The strongest draw came in the demonstrations. Megan Edwards led the 5:15 p.m. session, “Finding Balance and Connection Through Cavaletti Work,” before Emily Hamel followed at 7:00 p.m. with “From Racehorse to Sport Horse: Building Confidence Over Fences.” Those topics cut straight to the point. One showed how a retired Thoroughbred can be steadied and made more adjustable; the other showed how a horse leaves the track behind and becomes a sport horse with a second career. That is the kind of proof racing fans rarely see on a normal weekend, and it is exactly why the open barn format lands.

The rest of the night was built around access. The Ranahans Trio provided live music, food trucks served BBQ, Mexican and dessert, and a silent auction benefited New Vocations. More important than the extras was what they framed: visitors could walk the barns, see horses up close and meet a program that says it serves more than 600 retired racehorses a year and has placed more than 9,000 in adoptive homes since it was founded in 1992. In a sport that asks for public trust, those numbers matter because they show scale, not symbolism.

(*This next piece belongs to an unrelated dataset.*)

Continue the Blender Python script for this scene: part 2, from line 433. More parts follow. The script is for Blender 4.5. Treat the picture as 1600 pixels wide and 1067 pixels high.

New Vocations described its Lexington base as a purpose-built facility on more than 150 acres of historic Mereworth Farm, up from 85 acres less than a decade ago. The organization also said construction began in 2025 on a new barn and office expansion as part of its Phase 2 capital campaign. The message from Lexington was clear: the aftercare side of racing is not an afterthought, and at New Vocations it is growing.